Organoplatinum Complex Exhibiting Aggregation-Enhanced Emission (AEE) and Dual-Channel Ion-Sensing Properties by Terminating the Molecular Configuration Transformation (MCT) and Excited-State Intramolecular Proton Transfer (ESIPT).

Abstract

Emitters produce weak emissions when they undergo structural changes such as molecular configuration transformation (MCT) or excited-state intramolecular proton transfer (ESIPT) but give out strong emissions after terminating these distortions. Herein, an organoplatinum complex, Pt-ppy-ABP, carrying a salicylaldehyde-based Schiff base unit is synthesized. It exhibits weak emission in dilute solutions but shows bright emission at the aggregated state or after interacting with F- and Zn2+. This suggests that it has an aggregation-enhanced emission (AEE) property and holds potential in ion detection. Supported by theoretical calculations and femtosecond transient absorption results, this complex suffers excited-state structural changes including MCT from a square-planar configuration to a tetrahedral one, as well as intramolecular rotation of a monodentate ligand and ESIPT, showing weak emission in its solutions.
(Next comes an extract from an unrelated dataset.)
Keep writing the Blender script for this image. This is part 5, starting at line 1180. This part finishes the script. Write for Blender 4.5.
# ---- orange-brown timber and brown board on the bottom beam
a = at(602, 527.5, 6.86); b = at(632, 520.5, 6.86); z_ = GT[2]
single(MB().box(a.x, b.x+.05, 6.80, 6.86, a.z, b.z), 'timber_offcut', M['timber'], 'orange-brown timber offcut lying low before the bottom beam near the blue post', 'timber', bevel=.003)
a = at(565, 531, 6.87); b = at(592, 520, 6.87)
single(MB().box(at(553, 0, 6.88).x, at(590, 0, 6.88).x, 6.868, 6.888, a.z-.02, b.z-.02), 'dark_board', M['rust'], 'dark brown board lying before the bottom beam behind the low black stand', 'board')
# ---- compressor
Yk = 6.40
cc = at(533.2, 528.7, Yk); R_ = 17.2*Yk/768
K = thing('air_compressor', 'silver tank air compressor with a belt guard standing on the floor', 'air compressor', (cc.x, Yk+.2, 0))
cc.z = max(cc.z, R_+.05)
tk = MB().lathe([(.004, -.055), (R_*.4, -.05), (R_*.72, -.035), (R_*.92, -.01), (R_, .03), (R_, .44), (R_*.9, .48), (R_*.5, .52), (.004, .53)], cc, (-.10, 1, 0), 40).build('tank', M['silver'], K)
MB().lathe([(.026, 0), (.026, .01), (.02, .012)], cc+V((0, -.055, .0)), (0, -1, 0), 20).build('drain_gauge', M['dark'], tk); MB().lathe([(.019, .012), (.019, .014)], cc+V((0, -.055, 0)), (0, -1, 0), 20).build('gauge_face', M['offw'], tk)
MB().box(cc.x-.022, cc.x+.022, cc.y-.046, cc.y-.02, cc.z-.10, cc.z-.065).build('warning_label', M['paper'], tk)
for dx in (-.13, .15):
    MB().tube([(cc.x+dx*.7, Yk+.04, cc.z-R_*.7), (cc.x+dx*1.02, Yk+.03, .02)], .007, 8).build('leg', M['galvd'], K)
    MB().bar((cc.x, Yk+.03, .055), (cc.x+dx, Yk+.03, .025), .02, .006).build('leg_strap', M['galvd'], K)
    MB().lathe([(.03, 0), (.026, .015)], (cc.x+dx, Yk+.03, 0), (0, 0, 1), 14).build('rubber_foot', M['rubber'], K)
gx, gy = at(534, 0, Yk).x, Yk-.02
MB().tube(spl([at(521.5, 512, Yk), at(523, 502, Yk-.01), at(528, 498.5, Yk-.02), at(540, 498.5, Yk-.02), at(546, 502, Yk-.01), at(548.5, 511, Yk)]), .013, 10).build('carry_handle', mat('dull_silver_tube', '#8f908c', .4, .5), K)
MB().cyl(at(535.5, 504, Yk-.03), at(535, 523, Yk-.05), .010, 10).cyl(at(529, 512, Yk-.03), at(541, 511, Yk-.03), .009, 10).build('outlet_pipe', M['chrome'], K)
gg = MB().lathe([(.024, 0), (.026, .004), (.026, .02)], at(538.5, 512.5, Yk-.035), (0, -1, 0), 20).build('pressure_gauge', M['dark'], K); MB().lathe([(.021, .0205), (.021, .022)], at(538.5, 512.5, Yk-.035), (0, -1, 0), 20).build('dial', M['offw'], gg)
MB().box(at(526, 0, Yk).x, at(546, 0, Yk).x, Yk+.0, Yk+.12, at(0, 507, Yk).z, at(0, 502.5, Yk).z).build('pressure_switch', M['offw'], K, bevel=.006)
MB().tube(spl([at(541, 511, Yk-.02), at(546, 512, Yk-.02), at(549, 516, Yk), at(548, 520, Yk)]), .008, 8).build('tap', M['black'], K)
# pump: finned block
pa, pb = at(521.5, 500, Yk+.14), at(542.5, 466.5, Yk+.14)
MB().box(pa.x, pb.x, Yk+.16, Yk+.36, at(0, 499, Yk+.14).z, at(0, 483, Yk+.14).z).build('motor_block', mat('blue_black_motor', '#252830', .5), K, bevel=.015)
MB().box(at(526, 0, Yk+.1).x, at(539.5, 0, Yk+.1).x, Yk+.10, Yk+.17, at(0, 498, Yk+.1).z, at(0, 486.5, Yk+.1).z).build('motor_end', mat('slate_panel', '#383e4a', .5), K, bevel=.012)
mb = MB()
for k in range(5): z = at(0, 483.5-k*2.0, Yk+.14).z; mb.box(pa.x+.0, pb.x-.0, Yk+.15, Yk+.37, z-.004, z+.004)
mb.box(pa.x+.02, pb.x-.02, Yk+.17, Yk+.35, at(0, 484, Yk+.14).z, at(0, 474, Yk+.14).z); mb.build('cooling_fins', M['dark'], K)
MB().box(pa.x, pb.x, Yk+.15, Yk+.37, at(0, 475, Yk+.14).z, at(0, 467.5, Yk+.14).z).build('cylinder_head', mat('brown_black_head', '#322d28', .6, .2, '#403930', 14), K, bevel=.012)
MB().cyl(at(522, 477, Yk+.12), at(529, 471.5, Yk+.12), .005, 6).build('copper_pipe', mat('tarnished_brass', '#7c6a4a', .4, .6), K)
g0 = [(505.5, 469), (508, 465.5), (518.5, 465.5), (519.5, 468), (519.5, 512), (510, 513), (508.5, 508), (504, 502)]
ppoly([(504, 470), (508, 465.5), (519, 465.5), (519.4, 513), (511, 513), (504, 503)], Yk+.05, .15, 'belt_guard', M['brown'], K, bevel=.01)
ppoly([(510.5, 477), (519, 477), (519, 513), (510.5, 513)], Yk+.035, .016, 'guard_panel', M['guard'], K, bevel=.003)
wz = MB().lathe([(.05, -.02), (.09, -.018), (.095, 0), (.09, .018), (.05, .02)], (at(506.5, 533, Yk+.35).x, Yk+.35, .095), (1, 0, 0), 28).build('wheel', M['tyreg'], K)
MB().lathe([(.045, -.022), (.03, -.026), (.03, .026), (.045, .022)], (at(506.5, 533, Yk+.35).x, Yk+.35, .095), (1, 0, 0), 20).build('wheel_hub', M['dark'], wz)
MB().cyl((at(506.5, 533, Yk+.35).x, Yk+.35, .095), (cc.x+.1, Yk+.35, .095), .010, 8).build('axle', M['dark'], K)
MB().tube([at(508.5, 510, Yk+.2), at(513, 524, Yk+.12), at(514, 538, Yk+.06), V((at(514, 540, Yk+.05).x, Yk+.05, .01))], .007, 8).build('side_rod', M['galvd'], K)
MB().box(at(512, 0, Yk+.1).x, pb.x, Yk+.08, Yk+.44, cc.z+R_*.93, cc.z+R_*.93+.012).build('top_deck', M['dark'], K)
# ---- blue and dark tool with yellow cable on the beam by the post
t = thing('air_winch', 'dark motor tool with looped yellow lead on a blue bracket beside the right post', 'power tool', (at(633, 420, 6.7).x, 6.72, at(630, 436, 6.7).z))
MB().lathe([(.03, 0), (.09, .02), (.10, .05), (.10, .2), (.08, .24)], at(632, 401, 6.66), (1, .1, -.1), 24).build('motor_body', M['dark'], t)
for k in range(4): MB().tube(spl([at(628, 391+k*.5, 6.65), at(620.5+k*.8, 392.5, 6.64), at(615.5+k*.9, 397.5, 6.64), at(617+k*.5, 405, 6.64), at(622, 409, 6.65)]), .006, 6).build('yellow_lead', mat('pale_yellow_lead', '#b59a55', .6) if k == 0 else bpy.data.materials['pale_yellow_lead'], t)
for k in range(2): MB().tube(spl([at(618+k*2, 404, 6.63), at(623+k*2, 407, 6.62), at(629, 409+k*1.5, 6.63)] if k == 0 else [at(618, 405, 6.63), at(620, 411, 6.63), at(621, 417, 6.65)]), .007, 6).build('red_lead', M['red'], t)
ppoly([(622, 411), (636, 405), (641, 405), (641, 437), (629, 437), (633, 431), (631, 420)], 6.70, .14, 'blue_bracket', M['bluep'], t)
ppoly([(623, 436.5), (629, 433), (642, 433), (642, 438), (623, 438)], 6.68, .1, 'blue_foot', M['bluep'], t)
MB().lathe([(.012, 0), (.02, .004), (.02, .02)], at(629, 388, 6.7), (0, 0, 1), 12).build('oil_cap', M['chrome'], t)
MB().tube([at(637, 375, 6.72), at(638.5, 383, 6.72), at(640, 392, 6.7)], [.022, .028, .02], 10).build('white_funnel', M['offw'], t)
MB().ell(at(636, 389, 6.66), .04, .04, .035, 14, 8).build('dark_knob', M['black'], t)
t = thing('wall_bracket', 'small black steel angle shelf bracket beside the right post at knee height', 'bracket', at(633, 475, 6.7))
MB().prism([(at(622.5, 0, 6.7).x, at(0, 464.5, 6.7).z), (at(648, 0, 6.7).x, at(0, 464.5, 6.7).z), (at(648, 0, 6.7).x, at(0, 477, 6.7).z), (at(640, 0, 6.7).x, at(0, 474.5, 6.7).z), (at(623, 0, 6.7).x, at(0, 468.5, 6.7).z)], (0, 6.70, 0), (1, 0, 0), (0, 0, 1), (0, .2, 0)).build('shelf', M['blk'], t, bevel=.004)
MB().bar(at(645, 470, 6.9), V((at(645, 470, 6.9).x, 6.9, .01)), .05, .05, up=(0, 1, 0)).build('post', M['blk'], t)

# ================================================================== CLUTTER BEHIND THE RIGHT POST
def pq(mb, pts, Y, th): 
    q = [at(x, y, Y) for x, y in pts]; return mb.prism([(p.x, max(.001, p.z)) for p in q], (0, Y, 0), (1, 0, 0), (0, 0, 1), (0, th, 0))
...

At the aggregated state, it releases strong yellow emissions because of the restraints of MCT and ligand rotation. Upon interacting with F- or Zn2+, it emits bright-red or -green emissions, achieving detection limits of 10-7 M. The sensing mechanism is concluded as deprotonation- and coordination-induced ESIPT terminations, respectively. Given its AEE property and ion-responsive emissions, its application in information encryption is also explored. Finally, these findings should provide valuable clues for the developments of chemosensors with dual-channel recognition abilities.